On August 4, 2016, the Supreme Judicial Court issued its highly anticipated decision in Pfannenstiehl v. Pfannenstiehl, 2016 Mass. LEXIS 591, reversing an Appeals Court decision that had been a hot topic of discussion among many members of the family law, estate planning, and trust bars.
At issue was whether a husband’s beneficial interest in a discretionary spendthrift trust could properly be included in the marital estate during divorce proceedings. In reversing the probate court’s decision to include the husband’s interest in the marital estate, the Supreme Judicial Court determined that the interest was too speculative to constitute more than an “expectancy” and therefore was “not assignable to the marital trust.”

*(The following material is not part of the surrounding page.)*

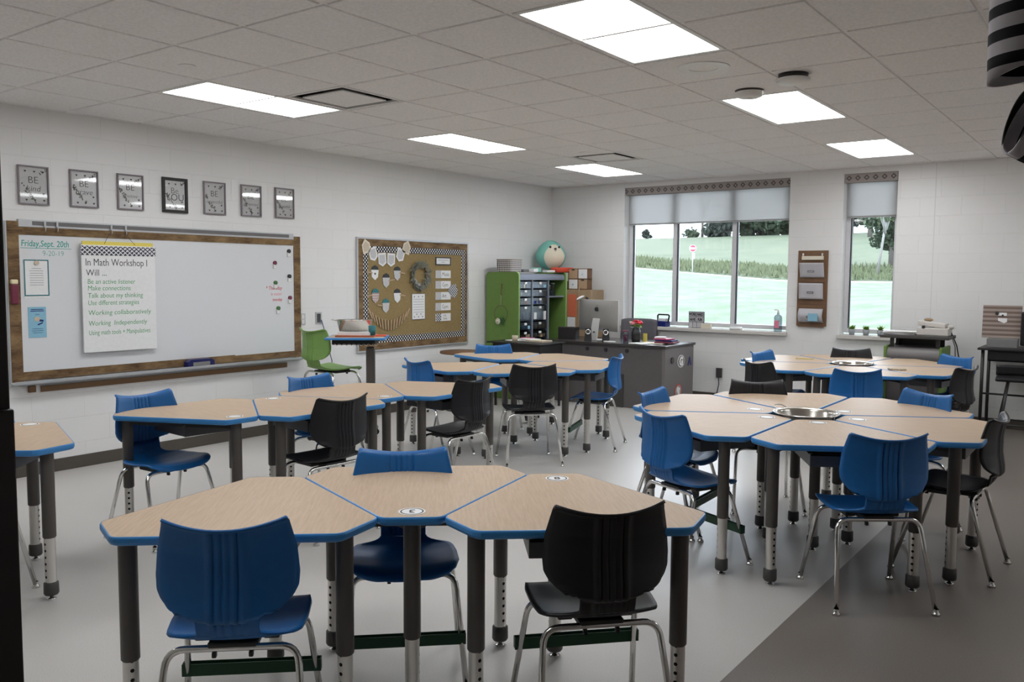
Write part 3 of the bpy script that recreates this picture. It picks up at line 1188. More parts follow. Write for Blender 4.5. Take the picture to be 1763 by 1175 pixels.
BLUE0 = make_chair('classroom_chair', 'blue_plastic')
BLACK0 = make_chair('classroom_chair', 'black_plastic')
_used = {'blue': False, 'black': False}


def place_chair(kind, x, y, deg, label, group):
    src = BLUE0 if kind == 'blue' else BLACK0
    o = copy_tree(src) if _used[kind] else src
    _used[kind] = True
    o.location = (x, y, 0)
    o.rotation_euler = (0, 0, math.radians(deg - 90))
    return tag(o, label, 'chair', group)


GB, GK = 'blue moulded classroom chairs', 'black moulded classroom chairs'
CH = [
    ('blue', -2.280, 1.631, 133, 'nearest blue chair, back turned, at the left desk of the front row'),
    ('blue', -2.300, 2.400, 314, 'blue chair facing us behind the middle desk of the front row'),
    ('black', -1.476, 2.461, 137, 'large black chair nearest the camera at the right front desk'),
    ('blue', -4.640, 2.812, 2, 'blue chair by the whiteboard wall at the leftmost desk of its row'),
    ('black', -3.999, 3.472, 175, 'black chair with its back to us at the near side of the whiteboard row'),
    ('blue', -4.580, 4.016, -2, 'blue chair below the green stool chair, at the whiteboard row'),
    ('black', -3.969, 4.665, 178, 'black chair at the right end of the whiteboard row'),
    ('blue', -4.930, 5.556, 77, 'small blue chair at the left front of the far middle cluster'),
    ('black', -4.126, 5.821, 138, 'black chair in front of the far middle cluster'),
    ('blue', -4.038, 6.748, 198, 'blue chair seen from its side at the right of the far middle cluster'),
    ('blue', -5.358, 6.968, 316, 'blue chair top before the green cabinet'),
    ('blue', -1.974, 4.311, 66, 'blue chair turned away at the front left of the near right flower'),
    ('blue', -1.045, 4.340, 127, 'blue chair with its back to us at the front of the near right flower'),
    ('black', -0.795, 5.100, 178, 'black chair seen from its side at the right of the near right flower'),
    ('blue', -1.184, 5.736, 240, 'blue chair behind the far right desk of the near right flower'),
    ('black', -2.053, 5.648, 303, 'black chair top behind the near right flower'),
    ('blue', -2.296, 4.877, 2, 'blue chair peeking over the left tip of the near right flower'),
    ('blue', -2.815, 8.138, 348, 'small blue chair at the far left tip of the far right flower'),
    ('black', -2.577, 7.366, 60, 'black chair at the front left of the far right flower'),
    ('black', -2.341, 8.914, 289, 'black chair top behind the far right flower, under the windows'),
    ('blue', -1.903, 7.206, 120, 'blue chair with its back to us at the front of the far right flower'),
    ('black', -1.340, 7.849, 165, 'black chair at the right of the far right flower by the black table'),
    ('blue', -1.512, 8.728, 234, 'blue chair behind the far right flower beside the printer stand'),
    ('blue', -4.380, 1.600, 131, 'blue chair under the desk at the left edge by the door jamb'),
]
for k, x, y, d, lb in CH:
    place_chair(k, x, y, d, lb, GB if k == 'blue' else GK)

# elastic foot bands stretched between front chair legs


def band(cx, cy, deg, label, z=0.195, yy=0.185):
    a = math.radians(deg - 90)
    o = MB()
    hw = 0.2168
    pts = [(-hw - 0.014, yy - 0.014), (hw + 0.014, yy - 0.014), (hw + 0.014, yy + 0.014), (-hw - 0.014, yy + 0.014)]
    for (ax, ay), (bx, by) in zip(pts, pts[1:] + pts[:1]):
        c = ((ax + bx) / 2, (ay + by) / 2, z)
        L_ = math.hypot(bx - ax, by - ay)
        o.box(c, (L_ + 0.002, 0.002, 0.042), 0, math.atan2(by - ay, bx - ax))
    ob = o.build('elastic_foot_band', 'band_green')
    ob.location = (cx, cy, 0)
    ob.rotation_euler = (0, 0, a)
    tag(ob, label, 'elastic band', 'green elastic bands round chair legs')


band(-2.280, 1.631, 133, 'dark green elastic band round the front legs of the nearest blue chair', 0.215)
band(-2.300, 2.400, 314, 'dark green elastic band round the legs of the blue chair at the middle front desk', 0.195)
band(-1.476, 2.461, 137, 'dark green elastic band round the front legs of the nearest black chair', 0.24)
band(-1.974, 4.311, 66, 'green elastic band on the angled blue chair of the near right flower', 0.20)
band(-4.038, 6.748, 198, 'green elastic band on the side-on blue chair of the far middle cluster', 0.17)
band(-2.296, 4.877, 2, 'green elastic band on the blue chair at the left tip of the near right flower', 0.21)

# ------------------------------------------------------------------ number cards, bowls and small things on desks


def card(x, y, deg, label, num=None, r=0.047):
    t = thing('number_card', label, 'number card', (x, y, ZT + 0.0003), (0, 0, math.radians(deg)), 'round white number cards on the desks')
    MB().disc((0, 0), r, 0, 0.0012, 30).build('card', 'card_white', t)
    MB().ring((0, 0), r * 0.76, r * 0.86, 0.0010, 0.0016, 30).build('printed_ring', 'ink_black', t)
    if num:
        text('numeral', num, 0.055, 'ink_black', t, (0, -0.019, 0.0016), align='CENTER')


def card_at(ap, deg, label, num=None, d=0.26):
    x, y = pol(*ap, d, deg)
    card(x, y, deg + 90, label, num)


card_at(t2, 131, 'round card numbered 3 on the middle front desk', '3', 0.25)
card_at(t3, 311, 'round card numbered 8 on the right front desk', '8', 0.27)
card_at(l1, 176, 'round number card on the leftmost desk of the whiteboard row')
card_at(l2, 356, 'round number card on the second desk of the whiteboard row')
card_at(l3, 176, 'round number card on the third desk of the whiteboard row')
card_at(n1, 311, 'round number card on the desk beside the door jamb')
for d, lb in ((0, 'right-hand'), (60, 'far right'), (180, 'left tip'), (240, 'front left'), (300, 'front')):
    card_at(pol(*rc, 0.015, d), d, 'round number card on the %s desk of the near right flower' % lb, None, 0.28 if d != 180 else 0.30)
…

In the courts below, the wife had argued successfully that trust language requiring the trustees to consider the “comfortable support, health, maintenance, welfare, and education” of beneficiaries provided an ascertainable standard for distributions from the trust, which in turn rendered the husband’s interest sufficiently certain to include in the marital estate. Relying on this argument, the probate court had calculated the value of the husband’s share in the trust and ordered the husband to pay 60% of the value to the wife.
In rejecting the wife’s argument, the Supreme Judicial Court focused on the fact that the husband was one of eleven beneficiaries among an open class of beneficiaries (subject to additions through the birth of more beneficiaries). The Court also noted that, while the trustees are required to consider the needs of all beneficiaries, distributions are discretionary and the trustees are not required to make any distributions at all. The Court therefore concluded that the probate court could not effectively compel a distribution from the trust to the wife when the husband had no right to compel a distribution himself.

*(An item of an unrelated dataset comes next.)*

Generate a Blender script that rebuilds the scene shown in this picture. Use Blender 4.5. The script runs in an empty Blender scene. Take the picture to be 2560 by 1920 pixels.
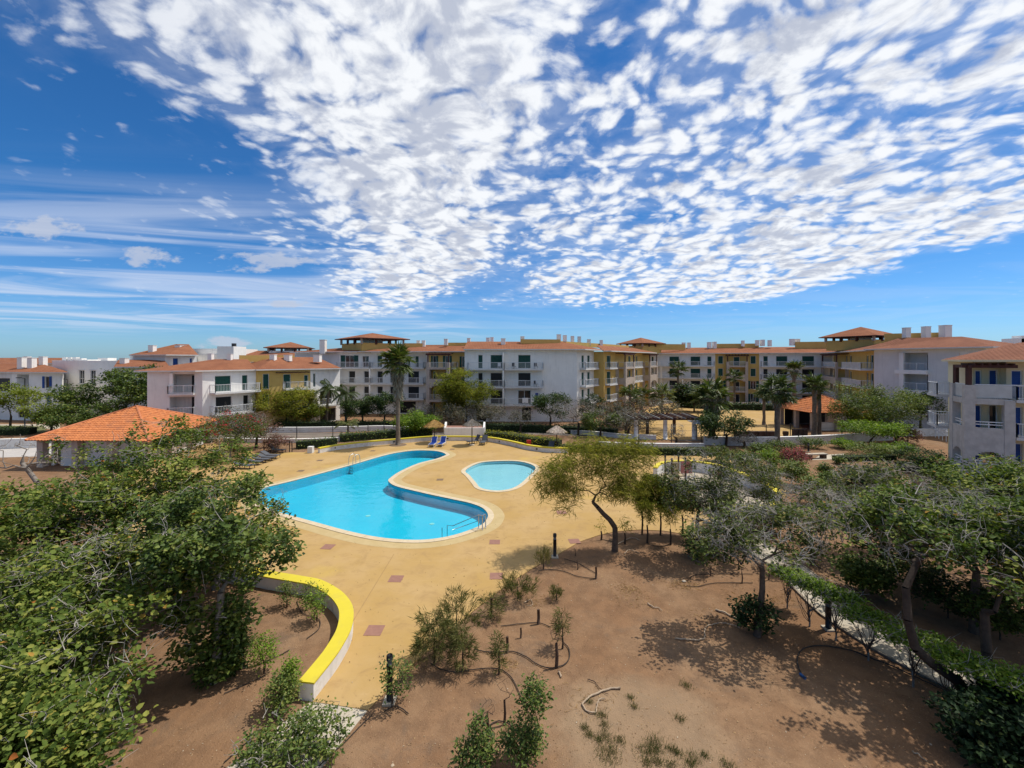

Though the Supreme Judicial Court concluded that “the ascertainable standard does not render [the husband’s] future acquisition of assets from the trust sufficiently certain such that it may be included in the marital estate,” the Court did remand the matter to the probate court, noting that the trust “may be considered as an expectancy of future ‘acquisition of capital assets and income’ in determining what disposition to make of the property that is subject to division.”
In another recent matter of interest, the First Circuit Court of Appeals served up a stark reminder that the failure to pay federal taxes owed by the estate can and will subject the personal representative of the estate to individual liability. In United States of America v. McNicol et al. 2016 U.S. App. LEXIS 13037 (July 15, 2016), the First Circuit affirmed the trial court’s decision finding a personal representative personally liable for unpaid federal taxes owed by her late husband at the time of his death. The undisputed record established that the personal representative distributed essentially of all of the estate’s assets to herself at a time when the estate was insolvent (because its tax liability exceeded the value of all of its assets) and when she was aware of the unpaid tax bills. The Court affirmed personal liability under 31 U.S.C. § 3713 in an amount equal to the value of the estate assets improperly transferred to the personal representative in her individual name.